The phrase "better than a snowball" doesn't mean much to you if you've never been relegated to eating wintry precipitation in an attempt to survive.

However, the only thing we did eat that was made from snow, 'snow cream' was one of my favorite treats. As I recall, we mixed snow with vanilla flavoring, eggs and something else and ate it like ice cream. Since store-bought ice cream is a thing that was hard to come by, our alternatives were just fine. We did have a churn thing that we used to make ice cream once in a while, but not very often. You had to have rock salt to make it work.

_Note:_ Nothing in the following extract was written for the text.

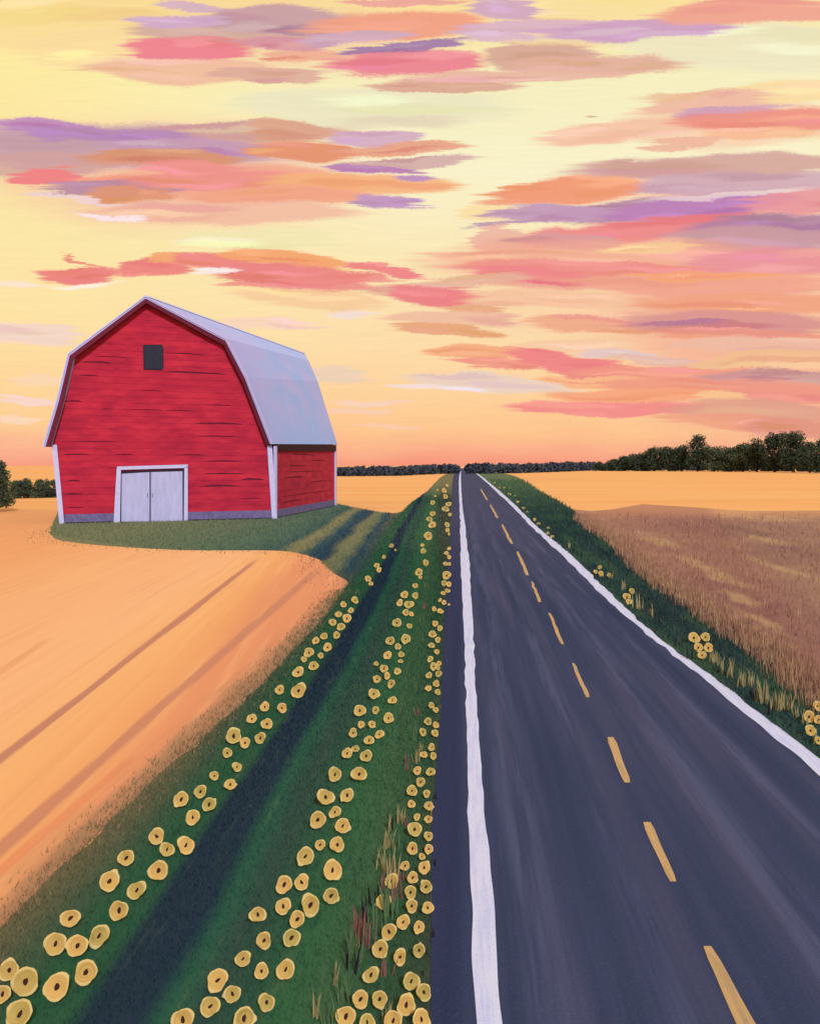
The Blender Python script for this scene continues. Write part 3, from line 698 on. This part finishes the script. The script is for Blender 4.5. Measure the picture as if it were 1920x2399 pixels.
def tree(px, top, halfw, Z, label, cat, group, m, name='tree', dens=1., low=.08):
    rs = random.Random(int(px*7+top)); b = Vector(((px-CX)/F*Z, Z, 0))
    h = H+(CY-top)/F*Z; w = halfw/F*Z
    r = empty(name, b); tag(r, label, cat, group)
    blobs = []
    for k in range(int(12+8*dens)):
        z = rs.uniform(low+.1, .9); ww = w*(1-.5*abs(z-.4)**1.4*1.6)
        rr = rs.uniform(.34, .58)*w
        blobs.append((rs.uniform(-1, 1)*(ww-rr*.6), rs.uniform(-1, 1)*w*.6, z*h-rr*.2, rr, rr, min(rr*rs.uniform(.7, 1.1), h*.24)))
    blobs.append((rs.uniform(-.2,.2)*w, 0, h*.84, w*.35, w*.35, h*.15))
    blobs.append((0, 0, h*.32, w*.9, w*.7, h*.26))
    vs, fs = leafcloud(rs, blobs, int(6000*dens), max(.12, w*.07))
    link('crown', mesh('crown', vs, fs, m), r)
    vs = []; fs = []
    tube(vs, fs, Vector((0,0,-.2)), Vector((0,0,h*.5)), w*.09, w*.05)
    for k in range(5):
        a = rs.uniform(0, 6.28); z0 = h*rs.uniform(.2, .45)
        tube(vs, fs, Vector((0,0,z0)), Vector((math.cos(a)*w*.6, math.sin(a)*w*.5, z0+h*rs.uniform(.15,.35))), w*.04, w*.015, 5)
    link('trunk', mesh('trunk', vs, fs, MT), r)
T = [(1404,1081,13,760,'lowest dark shrub at the left tip of the treeline, above the orange field'),
     (1432,1074,19,750,'low dark bushy tree second from the left tip of the treeline'),
     (1464,1066,22,740,'low rounded tree third from the left tip of the treeline'),
     (1496,1060,23,730,'dark round tree fourth from the left tip of the treeline'),
     (1532,1048,22,720,'dark tree with raised round top, left of the pointed one in the treeline'),
     (1566,1043,24,715,'dark round tree directly left of the leaning topped tree'),
     (1596,1038,22,705,'mid-height dark tree tucked under the tall leaning topped one'),
     (1634,1014,24,690,'tall tree with ragged top leaning right, in the middle of the treeline'),
     (1672,1043,26,680,'lower olive tree just right of the tall ragged one'),
     (1706,1046,26,670,'low olive tree in the dip of the treeline'),
     (1740,1040,25,660,'olive tree right of the dip in the treeline'),
     (1772,1028,24,640,'tree rising against the left flank of the tallest trees'),
     (1814,1009,30,620,'tallest flat-topped dark tree of the treeline, left one of two'),
     (1858,1009,30,600,'tallest flat-topped dark tree of the treeline, right one of two'),
     (1896,1032,22,560,'dark tree just right of the tallest pair'),
     (1930,1026,28,520,'dark tree cut off by the right edge of the picture')]
for i, (px, top, hw, Z, lb) in enumerate(T):
    tree(px, top+1, hw*1.3, Z, lb, 'tree', 'trees in the line behind the right field', ML[0] if i not in (8, 9, 10) else ML[1], dens=.8)
tree(-8, 1075, 34, 92, 'tall dark bushy tree at the left edge of the picture', 'tree', None, ML[1], dens=1.2)
for px, top, hw, Z, lb in ((36,1124,18,128,'dark bush beside the tall tree at the left edge'),(66,1121,22,130,'dark bush in the middle of the hedge left of the barn'),
                           (97,1123,20,131,'dark bush third along in the hedge left of the barn'),(122,1124,18,132,'dark bush touching the barn corner in the left hedge')):
    tree(px, top, hw, Z, lb, 'bush', 'bushes of the hedge left of the barn', ML[1], 'bush', .7, 0.)
def woods(name, pts, label):
    rs = random.Random(5); blobs = []
    for (x0, top0, b0), (x1, top1, b1) in zip(pts, pts[1:]):
        n = max(3, int(abs(x1-x0)/7))
        for k in range(n):
            t = (k+rs.random())/n; px = x0+(x1-x0)*t; top = top0+(top1-top0)*t+rs.uniform(-1.5, 2.); bb = b0+(b1-b0)*t
            Z = F*H/(bb-CY); h = H+(CY-top)/F*Z; w = 9/F*Z
            blobs.append(((px-CX)/F*Z, Z+rs.uniform(0, 20), h*.46, w*rs.uniform(.7,1.3), w, h*.54))
    vs, fs = leafcloud(rs, blobs, 320*len(blobs), 1.1)
    tag(link(name, mesh(name, vs, fs, MW)), label, 'wood', kind='stuff')
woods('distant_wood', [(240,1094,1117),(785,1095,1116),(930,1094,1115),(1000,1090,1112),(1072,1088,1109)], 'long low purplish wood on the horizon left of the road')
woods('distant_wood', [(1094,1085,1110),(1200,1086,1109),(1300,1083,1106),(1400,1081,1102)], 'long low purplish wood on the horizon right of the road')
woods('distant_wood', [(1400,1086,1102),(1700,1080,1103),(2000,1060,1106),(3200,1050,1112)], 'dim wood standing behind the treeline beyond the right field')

# ------------------------------------------------------------------ grass blades and stubble (uncountable)
def inside(poly, x, y):
    c = False; j = len(poly)-1
    for i in range(len(poly)):
        if (poly[i][1] > y) != (poly[j][1] > y) and x < (poly[j][0]-poly[i][0])*(y-poly[i][1])/(poly[j][1]-poly[i][1])+poly[i][0]: c = not c
        j = i
    return c
def world_poly(pts): return [(at_z(*p).x, at_z(*p).y) for p in pts]
def blades(name, poly, n, y0, y1, xr, hgt, m, label, cat, lean=.5, seed=1, wk=1., edge=None, fade=None):
    rs = random.Random(seed); vs = []; fs = []; wp = poly
    for _ in range(n):
        y = y0*(y1/y0)**rs.random()
        if fade and rs.random() < (y-fade)/(y1-fade): continue
        for _k in range(6):
            x = rs.uniform(*xr(y))
            if inside(wp, x, y): break
        else: continue
        if edge and not edge(x, y, rs): continue
        h = hgt(y)*rs.uniform(.5, 1.3); w = h*.07*wk*rs.uniform(.6, 1.3)+y*.00022
        a = rs.uniform(-.9, .9); lx = rs.gauss(0, lean)*h*.5; ly = rs.gauss(0, lean)*h*.5
        dx, dy = math.cos(a)*w, math.sin(a)*w; i = len(vs)
        vs += [(x-dx, y-dy, 0), (x+dx, y+dy, 0), (x+lx, y+ly, h)]; fs.append((i, i+1, i+2))
    me = mesh(name, vs, fs, m); o_ = link(name, me); tag(o_, label, cat, kind='stuff'); return o_
GV = world_poly([tuple(p) for p in FL_] + [tuple(p) for p in FT_] + [(138,1195),(600,1180)] + [tuple(p) for p in sm(GB)] + [tuple(p) for p in sm(RL)])
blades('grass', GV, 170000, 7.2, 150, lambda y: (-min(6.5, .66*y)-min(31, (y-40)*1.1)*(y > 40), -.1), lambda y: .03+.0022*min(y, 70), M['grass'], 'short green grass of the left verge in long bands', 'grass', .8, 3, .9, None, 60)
RV = world_poly([tuple(p) for p in sm(RO)] + [tuple(p) for p in reversed(sm(RB))])
blades('grass', RV, 38000, 7, 300, lambda y: (4.5, 10+y*.08), lambda y: .07+.003*y, M['rverge'], 'dark green grass of the ditch right of the road', 'grass', .6, 4, 1., None, 60)
LE = [(at_z(*p).x, at_z(*p).y) for p in FL_]
def near_left(x, y, rs):
    b = min((abs(q[1]-y), q[0]) for q in LE)[1]
    return abs(x-b) < rs.random()**2*(.30+.02*y)
blades('grass', [(-9,5),(-2,5),(-2,40),(-9,40)], 16000, 7.5, 34, lambda y: (-5.9, -3.9), lambda y: .05+.002*y, M['grass'], 'ragged olive grass along the edge of the orange field', 'grass', .9, 13, .7, near_left)
blades('stubble', [(-9,5),(-2,5),(-2,40),(-9,40)], 12000, 7.5, 34, lambda y: (-5.9, -3.9), lambda y: .04+.0015*y, M['field'], 'orange straw scattered over the edge of the grass', 'stubble', .9, 14, .7, near_left)
TE = [at_z(*p) for p in FT_]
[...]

When making snow cream, no equipment is needed, but you never use the first snow, since it was purported to remove the germs from the air. These days a body would be hard pressed to find enough snow to make a batch. I don't think we've had a 'real' snow in three years or better. I consider a snow measurable when it gets deeper than eight inches. It's hard to get enough snow to make snow cream without at least half a foot. It's not easy making a snowman, either.

I've probably told this story about 100 times, but our house when I was a child had no indoor plumbing. We then installed a bathroom, two actually, and promptly sold the house. Then we moved into another old farmhouse with no plumbing and did the whole thing over again. I guess one gets acclimated to the life one lives, not really considering the plights of others or even the former circumstances of life that once were commonplace for everyone in these mountains.

These days we get out of our heated cars, insulated against wind, weather and even sound, and enter into the grocery store, likewise comfortable, to pick out whatever we'll be eating this week. It's so vastly different from the way things were just 30-some years ago that it baffles the mind, yet we all go about our daily tasks as if it's always been just like this.

I suppose I've slipped into my own version of the 'good life,' which means I really don't have to go outside if I don't want to. Therefore, when it turns cold, I just don't most of the time. Then, when the weather turns warm again, I try to catch up on all the things I need to get done.

In thinking back on things, I'm really sure that I would like for my own children to see how we lived back then for just a few weeks. Maybe then they could better appreciate the lives we all live today. Then again, they might find themselves joining me in wistfully remembering much simpler times as they grow older. It's hard to say.